SECTION 601. MEMBER’S
INTEREST.
(a) A
member’s interest:
(1) is
personal property;
(2)
consists of:
(A) governance rights;
(B) financial rights; and
(C) the right or obligation, if any, to do
business with the limited cooperative association; and
(3)
may be in certificated or uncertificated form.
(b) A limited
cooperative association may not issue a certificate evidencing a members’
interest in bearer form.
SECTION 603.
TRANSFERABILITY OF MEMBER’S INTEREST.
(a) The provisions
of this [act] relating to the transferability of a member’s interest are
subject to [reference to Uniform Commercial Code].
(b) Unless the
organic rules otherwise provide, a member’s interest other than financial
rights is not transferable.
(c) Unless a
transfer is restricted or prohibited by the organic rules, a member may
transfer its financial rights in the limited cooperative association.
(d) The terms of
any restriction on transferability of financial rights must be:
(1)
set forth in the organic rules and the member records of the
association; and
(2)
conspicuously noted on any certificates evidencing a member’s interest.
(e) A transferee
of a member’s financial rights, to the extent the rights are transferred, has
the right to share in the allocation of profits or losses and to receive the
distributions to the member transferring the interest to the same extent as the
transferring member.
(f) A transferee
of a member’s financial rights does not become a member upon transfer of the
rights unless the transferee is admitted as a member by the limited cooperative
association.
(g) A limited
cooperative association need not give effect to a transfer under this section
until the association has notice of the transfer.
(h) A transfer of
a member’s financial rights in violation of a restriction on transfer contained
in the organic rules is ineffective as to a person having notice of the
restriction at the time of transfer.
(i) A limited
cooperative association may not issue a certificate evidencing financial rights
in bearer form.
SECTION 1211.
ADMINISTRATIVE DISSOLUTION.
(a) The [Secretary
of State] may dissolve a limited cooperative association administratively if
the association does not:
(1)
pay, not later than 60 days after the due date, any fee, tax, or penalty
due to the [Secretary of State] under this [act] [or other law]; or
(2)
deliver not later than 60 days after the due date its annual report to
the [Secretary of State].
(b) If the
[Secretary of State] determines that a ground exists for dissolving a limited
cooperative association administratively, the [Secretary of State] shall file a
record of the determination and serve the association with a copy of the
record.
(c) If, not later
than 60 days after service of a copy of the [Secretary of State’s]
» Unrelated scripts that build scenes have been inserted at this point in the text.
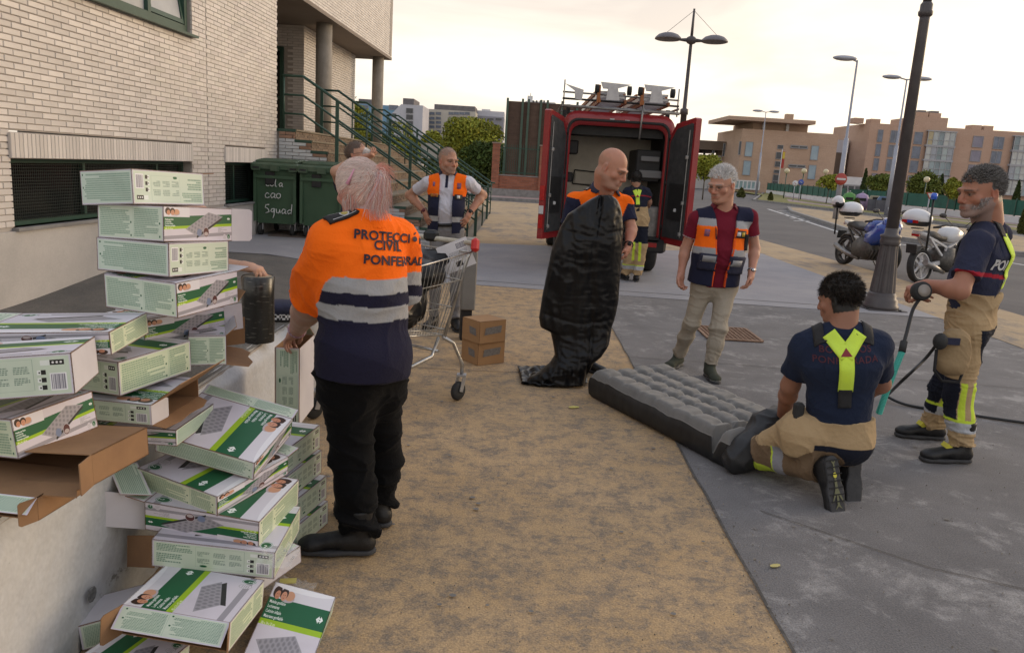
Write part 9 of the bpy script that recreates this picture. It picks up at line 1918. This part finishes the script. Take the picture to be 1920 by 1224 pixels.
def filmx(t, vec, cur, b):
    mpn = N(t, 'ShaderNodeMapping'); mpn.inputs['Scale'].default_value = (2, 2, 14); mpn.inputs['Rotation'].default_value = (.5, .3, 0); t.links.new(vec, mpn.inputs[0]); nn = N(t, 'ShaderNodeTexNoise'); nn.inputs['Scale'].default_value = 9; nn.inputs['Detail'].default_value = 8; t.links.new(mpn.outputs[0], nn.inputs['Vector']); rr = N(t, 'ShaderNodeValToRGB'); rr.color_ramp.elements[0].position = .6; rr.color_ramp.elements[1].position = .72; rr.color_ramp.elements[0].color = (.018, .017, .015, 1); rr.color_ramp.elements[1].color = (.14, .13, .11, 1); t.links.new(nn.outputs[0], rr.inputs[0]); bb = N(t, 'ShaderNodeBump'); bb.inputs['Strength'].default_value = .6; t.links.new(nn.outputs[0], bb.inputs['Height']); t.links.new(bb.outputs[0], b.inputs['Normal']); return rr.outputs[0]
MB().lathe([(.085, 0), (.087, .1), (.085, .25), (.088, .352), (.080, .36)], 32, cap=False).build('film', M('stretch_film', (.02, .02, .02), .25, extra=filmx, spec=.6), wp); MB().lathe([(.0, .352), (.082, .358), (.0, .36)], 32, cap=False).build('core_end', M('roll_end', (.30, .26, .20), .8, (.2, .17, .14), 40), wp)
# hand of a person hidden behind the cartons
P_h = person('hand and forearm resting on the black wrapped roll, its owner hidden behind the cartons', tuple(A(430, 505, 4.6)*np.array([1, 1, 0])))
hw_ = np.array(wp.location)+np.array([-.075, .01, .405]); el_ = hw_+np.array([-.28, .28, -.04]); sh_ = el_+np.array([-.12, .12, .26]); F = Field(*bbox(hw_, el_, sh_, hw_+np.array([-.36, .32, -1.0]), m=.26), .0075); arm_body(F, sh_, el_, hw_); hand_sdf(F, hw_, (.95, -.25, -.10), (0, .1, -1), (.2, .9, 0), 1.05, .75, thumb=.5)
body_c = sh_+np.array([-.16, .1, -.16])
F.cone(sh_, body_c+np.array([0, 0, .12]), .06, .09, .04); F.ell(body_c, (.14, .12, .20), .05)
finish(F, 'body', m_skin, P_h, lambda V, N_: np.tile((.46, .26, .18), (len(V), 1)))
bpy.context.view_layer.update()
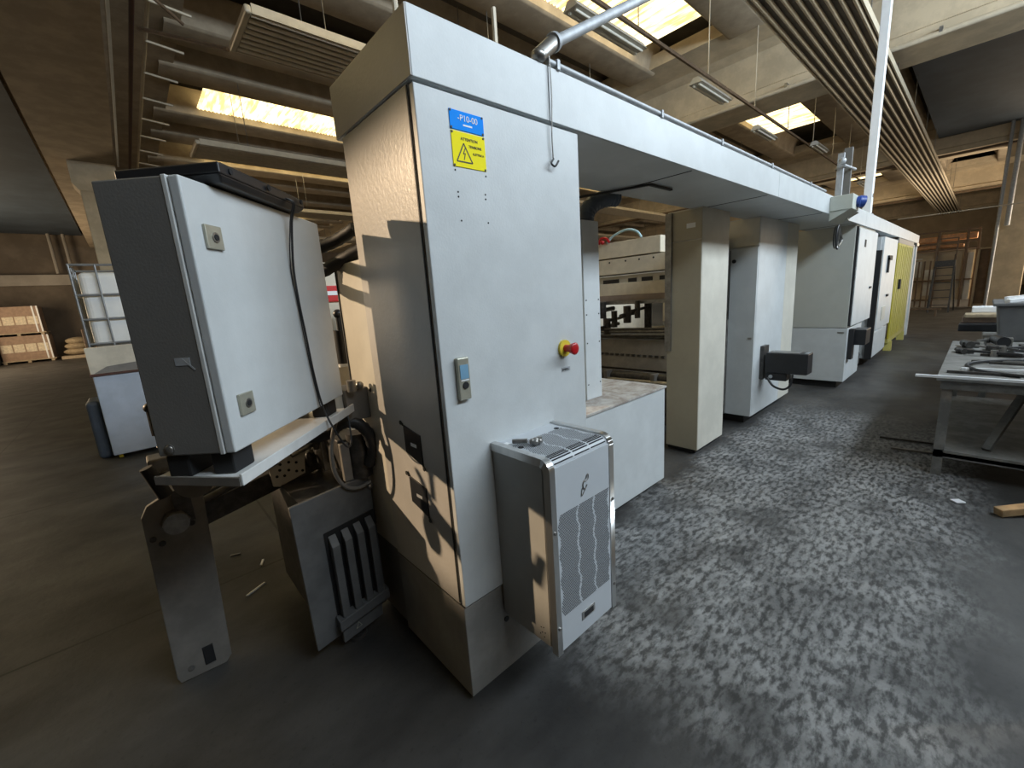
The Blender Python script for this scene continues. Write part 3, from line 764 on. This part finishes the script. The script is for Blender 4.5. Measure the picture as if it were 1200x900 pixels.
# ================================================================== LEFT CONTROL BOX (turned 46 degrees)
A = math.radians(46.2); OX,OY,OZ = .15,1.31,1.24
def LM(x,y,z): return (OX+x*math.cos(A)-y*math.sin(A), OY+x*math.sin(A)+y*math.cos(A), OZ+z)
t = thing('control_box', 'grey wall-type control box with two quarter-turn locks, turned on a bracket at left', 'control box', (OX,OY,OZ), A)
box = t
B(0,.69,.040,.215,0,.70).build('body','paint_dk',t,bevel=.004,local=True)
B(.006,.684,.026,.042,.006,.694).build('door_gasket','gasket',t,local=True)
B(-.002,.690,.030,.042,-.002,.702).build('body_rim','lip',t,local=True,bevel=.002)
d = B(0,.69,0,.028,0,.70).build('door','paint',t,bevel=.005,seg=3,local=True)
for z in (.565,.12):
    l = B(.045,.105,-.008,0,z-.03,z+.03).build('quarter_turn_lock','lock',d,bevel=.002,local=True)
    MB().cyl((.077,-.008,z),(.077,-.0105,z),.013,n=20).build('lock_ring','steel',l,local=True,smoothf=True)
    MB().cyl((.077,-.0095,z),(.077,-.012,z),.008,n=16).build('keyhole','hole',l,local=True,smoothf=True)
MB().cyl((-.003,.18,.02),(.0,.18,.02),.014,n=16).ball((-.003,.18,.02),.012,(.4,1,1)).build('side_bolt','steel',t,local=True,smoothf=True)
sc = MB(); sc.box(-.0012,.0002,.07,.11,.245,.265); sc.bar((-.001,.06,.232),(-.001,.09,.262),.004,.001,up=(1,0,0)); sc.build('scrape_mark','galv',t,local=True)
# black lid on top (overlaps the box edge)
t = thing('black_tray', 'black plastic tray lying upside down on top of the grey control box', 'tray', (OX,OY,OZ+.7), A)
q = [(.085,-.045),(.53,-.035),(.52,.20),(.09,.235)]
def sc_(pts,f,cx=.305,cy=.09): return [(cx+(p[0]-cx)*f, cy+(p[1]-cy)*f) for p in pts]
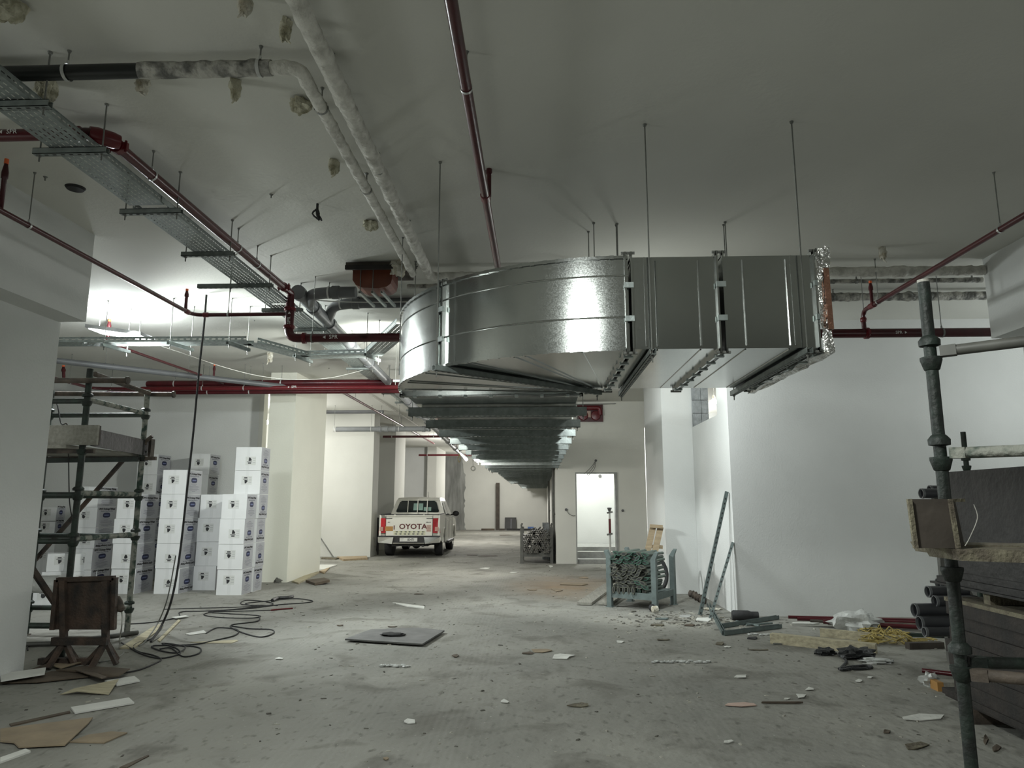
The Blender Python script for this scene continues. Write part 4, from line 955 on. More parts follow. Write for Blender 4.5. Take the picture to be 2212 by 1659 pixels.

determination under subsection (b), the association does not correct each
ground for dissolution or demonstrate to the satisfaction of the [Secretary of
State] that each uncorrected ground determined by the [Secretary of State] does
not exist, the [Secretary of State] shall dissolve the association
administratively by preparing and filing a declaration of dissolution which
states the grounds for dissolution. The
[Secretary of State] shall serve the association with a copy of the
declaration.
(d) A limited
cooperative association that has been dissolved administratively continues its
existence only for purposes of winding up its activities.
(e) The
administrative dissolution of a limited cooperative association does not
terminate the authority of its agent for service of process or relieve it of
the obligation to comply with Section 114(d) or (e).